Sunday, June 8, 2008

Desert Flowers




This weekend I've been hanging out with my mom and aunt in Arizona. I love Seattle, but this June is rediculous. It's cold, rainy and just like October all over again. We didn't really have Spring, which sucked, but I cannot be denied a slice of summer. It's getting dire. This trip came up just in time. It's my aunt's first time seeing my mom's place and her first time in AZ. Even having been here before, I still feel the weight of the heat. It's hard on the body. I have to temper my urge to stand out in the sun soaking up the vitamin D with the knowledge that if I don't stay hydrated I'll get sun sick again...not a fun experience.

For the last two mornings, my aunt and I have gone out on walks. Neither of us are really early risers, but we've gotten up early enough to walk before it gets too hot. Anytime after 10:00am and going outside becomes like opening the oven door. But if you get out around 7:00am or 8:00am at the latest, it's just medium hot.

When my mom first moved here, I had just finished leading my second trip to Japan. I arrived the day before her furniture and spent a grueling August unpacking her house. It took me the month to get aclimatized in between the jet lag, moving, and the unbareable heat, but once I got used to the weather, I would wake up early and ride my bike or walk around the neighborhood. Arizona is kind of what I imagine mars to be like once the rich white people have colonized it, red brown and deserted save for shiny cars (that don't rust as quickly without the salt and snow of winter), the occasional patch of well watered grass, and adobe houses. The birds are mostly brown. There are rock colored lizards, gigantic cacti that make creepy shadows at night, and lots of pink rocks. It's beautiful in it's way, but so foreign from the midwestern landscape I grew up with or even the lush year round green of Seattle.

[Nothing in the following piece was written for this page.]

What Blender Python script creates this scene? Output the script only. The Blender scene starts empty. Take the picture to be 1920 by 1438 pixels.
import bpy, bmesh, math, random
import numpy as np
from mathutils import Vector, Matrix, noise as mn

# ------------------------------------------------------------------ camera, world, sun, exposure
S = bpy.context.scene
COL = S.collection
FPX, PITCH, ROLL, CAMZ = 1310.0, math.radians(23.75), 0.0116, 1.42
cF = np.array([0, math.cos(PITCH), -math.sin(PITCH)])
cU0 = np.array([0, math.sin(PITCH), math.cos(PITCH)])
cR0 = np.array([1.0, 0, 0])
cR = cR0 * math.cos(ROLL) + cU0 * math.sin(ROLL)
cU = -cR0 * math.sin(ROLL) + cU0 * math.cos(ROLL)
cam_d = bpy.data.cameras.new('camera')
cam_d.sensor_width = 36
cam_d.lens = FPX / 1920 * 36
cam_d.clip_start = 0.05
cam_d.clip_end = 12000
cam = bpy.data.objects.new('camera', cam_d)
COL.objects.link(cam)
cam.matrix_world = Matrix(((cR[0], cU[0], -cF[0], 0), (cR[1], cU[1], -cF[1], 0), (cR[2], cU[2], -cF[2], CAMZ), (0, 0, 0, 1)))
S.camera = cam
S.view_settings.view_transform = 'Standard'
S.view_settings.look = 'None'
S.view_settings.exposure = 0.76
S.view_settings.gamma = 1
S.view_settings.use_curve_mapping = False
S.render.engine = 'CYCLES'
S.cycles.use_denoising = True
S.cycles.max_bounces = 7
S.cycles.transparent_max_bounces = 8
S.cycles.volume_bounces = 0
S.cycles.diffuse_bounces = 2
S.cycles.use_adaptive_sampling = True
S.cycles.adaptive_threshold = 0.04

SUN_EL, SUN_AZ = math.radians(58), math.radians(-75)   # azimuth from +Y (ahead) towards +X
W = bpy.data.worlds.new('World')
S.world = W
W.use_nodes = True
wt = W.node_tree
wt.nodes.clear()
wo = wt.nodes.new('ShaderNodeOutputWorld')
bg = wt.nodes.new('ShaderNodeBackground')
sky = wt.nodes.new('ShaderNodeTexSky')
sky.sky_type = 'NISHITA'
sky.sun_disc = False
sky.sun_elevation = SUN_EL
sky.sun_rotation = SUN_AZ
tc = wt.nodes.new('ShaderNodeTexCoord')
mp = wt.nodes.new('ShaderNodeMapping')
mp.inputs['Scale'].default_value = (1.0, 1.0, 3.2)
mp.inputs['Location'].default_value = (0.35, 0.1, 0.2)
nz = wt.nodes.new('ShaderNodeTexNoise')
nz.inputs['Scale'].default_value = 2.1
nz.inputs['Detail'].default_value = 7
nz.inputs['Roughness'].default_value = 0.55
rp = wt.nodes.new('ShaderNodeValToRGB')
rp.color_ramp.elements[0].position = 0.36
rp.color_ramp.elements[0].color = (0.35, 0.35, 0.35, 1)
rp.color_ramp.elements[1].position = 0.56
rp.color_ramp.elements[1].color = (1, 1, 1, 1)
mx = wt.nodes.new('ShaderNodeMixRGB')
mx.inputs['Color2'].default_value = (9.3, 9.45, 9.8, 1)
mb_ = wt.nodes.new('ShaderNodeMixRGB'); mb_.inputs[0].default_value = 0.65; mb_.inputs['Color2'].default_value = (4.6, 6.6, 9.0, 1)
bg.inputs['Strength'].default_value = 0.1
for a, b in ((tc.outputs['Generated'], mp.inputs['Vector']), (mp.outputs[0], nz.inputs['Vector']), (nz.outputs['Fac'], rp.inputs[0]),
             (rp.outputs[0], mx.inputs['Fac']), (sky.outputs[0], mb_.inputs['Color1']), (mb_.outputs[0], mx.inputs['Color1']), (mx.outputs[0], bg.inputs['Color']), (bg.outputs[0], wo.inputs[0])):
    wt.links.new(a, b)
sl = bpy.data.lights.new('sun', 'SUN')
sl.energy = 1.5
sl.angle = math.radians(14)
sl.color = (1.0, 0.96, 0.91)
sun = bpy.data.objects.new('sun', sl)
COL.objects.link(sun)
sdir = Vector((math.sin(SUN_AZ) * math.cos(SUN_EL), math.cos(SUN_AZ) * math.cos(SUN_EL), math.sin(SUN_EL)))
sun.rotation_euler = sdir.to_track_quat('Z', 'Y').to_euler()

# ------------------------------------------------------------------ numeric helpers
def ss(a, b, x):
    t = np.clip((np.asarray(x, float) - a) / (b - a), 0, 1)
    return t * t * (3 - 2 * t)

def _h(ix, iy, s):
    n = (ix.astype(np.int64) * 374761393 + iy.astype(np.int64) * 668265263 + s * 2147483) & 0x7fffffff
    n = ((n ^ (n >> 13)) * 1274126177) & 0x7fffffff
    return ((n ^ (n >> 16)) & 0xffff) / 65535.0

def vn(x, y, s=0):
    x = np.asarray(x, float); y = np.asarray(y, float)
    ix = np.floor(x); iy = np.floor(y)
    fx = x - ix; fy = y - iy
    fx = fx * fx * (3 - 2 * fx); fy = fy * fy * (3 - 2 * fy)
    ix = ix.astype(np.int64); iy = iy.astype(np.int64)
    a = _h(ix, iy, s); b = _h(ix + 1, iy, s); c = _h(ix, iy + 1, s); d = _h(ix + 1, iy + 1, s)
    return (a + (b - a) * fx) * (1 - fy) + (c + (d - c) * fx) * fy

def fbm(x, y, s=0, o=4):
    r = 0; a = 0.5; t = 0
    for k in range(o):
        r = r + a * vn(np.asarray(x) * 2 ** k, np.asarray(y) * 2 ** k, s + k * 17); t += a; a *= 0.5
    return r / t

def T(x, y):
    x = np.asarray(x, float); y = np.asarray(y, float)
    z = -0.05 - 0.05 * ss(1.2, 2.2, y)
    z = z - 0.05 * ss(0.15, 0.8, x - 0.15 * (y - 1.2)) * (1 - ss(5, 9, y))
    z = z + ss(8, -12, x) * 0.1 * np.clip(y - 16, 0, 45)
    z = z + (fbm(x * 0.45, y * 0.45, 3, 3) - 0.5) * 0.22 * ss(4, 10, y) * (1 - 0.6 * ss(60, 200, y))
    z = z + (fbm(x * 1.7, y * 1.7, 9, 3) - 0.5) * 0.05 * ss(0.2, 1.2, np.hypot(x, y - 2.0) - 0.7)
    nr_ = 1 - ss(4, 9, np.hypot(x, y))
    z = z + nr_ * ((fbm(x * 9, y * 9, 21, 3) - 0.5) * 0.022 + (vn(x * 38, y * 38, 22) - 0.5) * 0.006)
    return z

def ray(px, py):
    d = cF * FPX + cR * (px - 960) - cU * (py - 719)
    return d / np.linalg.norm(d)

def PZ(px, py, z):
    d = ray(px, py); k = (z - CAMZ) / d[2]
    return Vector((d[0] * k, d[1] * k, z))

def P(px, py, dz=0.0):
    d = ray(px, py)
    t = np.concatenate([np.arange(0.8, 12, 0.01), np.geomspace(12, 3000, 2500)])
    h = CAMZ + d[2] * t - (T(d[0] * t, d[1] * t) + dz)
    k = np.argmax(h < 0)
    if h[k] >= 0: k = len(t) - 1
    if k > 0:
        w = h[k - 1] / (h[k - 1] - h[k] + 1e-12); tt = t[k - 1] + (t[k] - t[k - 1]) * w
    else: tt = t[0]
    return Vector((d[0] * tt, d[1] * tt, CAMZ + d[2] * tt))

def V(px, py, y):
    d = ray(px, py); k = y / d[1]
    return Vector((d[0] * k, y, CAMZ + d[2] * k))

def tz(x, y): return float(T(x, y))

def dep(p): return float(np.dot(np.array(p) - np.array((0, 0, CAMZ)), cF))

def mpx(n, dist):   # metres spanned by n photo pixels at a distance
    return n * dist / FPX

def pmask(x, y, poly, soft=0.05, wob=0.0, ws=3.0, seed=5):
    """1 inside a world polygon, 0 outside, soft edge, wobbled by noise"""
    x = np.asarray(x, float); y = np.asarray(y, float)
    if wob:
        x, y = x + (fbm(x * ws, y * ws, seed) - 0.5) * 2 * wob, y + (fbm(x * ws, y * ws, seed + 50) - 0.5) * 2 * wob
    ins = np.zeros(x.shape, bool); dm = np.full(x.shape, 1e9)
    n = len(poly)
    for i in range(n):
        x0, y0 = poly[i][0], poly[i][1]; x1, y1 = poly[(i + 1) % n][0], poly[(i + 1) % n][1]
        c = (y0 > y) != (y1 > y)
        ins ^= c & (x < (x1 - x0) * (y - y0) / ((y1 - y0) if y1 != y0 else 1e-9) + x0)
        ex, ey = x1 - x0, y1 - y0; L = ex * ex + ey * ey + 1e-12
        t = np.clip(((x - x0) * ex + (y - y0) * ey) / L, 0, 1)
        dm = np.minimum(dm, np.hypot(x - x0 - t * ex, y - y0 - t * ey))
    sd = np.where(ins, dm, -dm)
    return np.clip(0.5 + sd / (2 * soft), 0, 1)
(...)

Where my mom lives, almost every house is surrounded by white walls or wooden and wrought iron fences of some kind. They look like compounds or Mexican villas. Lot of places have pools. Hardly any house has a basement or even a second floor, though it can be hard to tell because the houses are so hidden. It was fun to walk around with my aunt. I took her past some of my favorite houses, the one with a second floor sun porch and the one with the big half circle windows that reminds me of a Mexican restaurant. I also took her past a few of my favorite gardens. I love looking at the desert gardens. They are so textured.

Later this evening we went to the Desert Botanical gardens. I saw plants I'd never seen before, different kinds of cacti and aloe. I saw long earred jack rabbits, tiny hummingbirds, roadrunners, quail and wrens. There were these really cool Dr. Suess like trees sprouting from low growing, long leaved patches, as well as a variety of geraniums with different scents like rose and nutmeg. There was an herb garden with chile peppers, purple sage, several different types of lavender and other sweet smelling plants. It was really nice to spent that time with my family and also to commune with the desert. There is something that awes me about the desert. I'm not quite sure what it is, but I feel a deep sense of wonder at this unfamilar part of the world. Oddly enough I find myself thinking about Chile again and wishing I had made it north to Iquique and San Pedro de Atacama. I want to see the Desert bloom. Just the fact that in such a rocky, prickly place, that once a year flowers bloom fills me with hope...or maybe faith, that miracles do happen, that life finds away to flower even in the most unlikely places. That's my happy thought for today, that even with all the prickers, cacti blossom.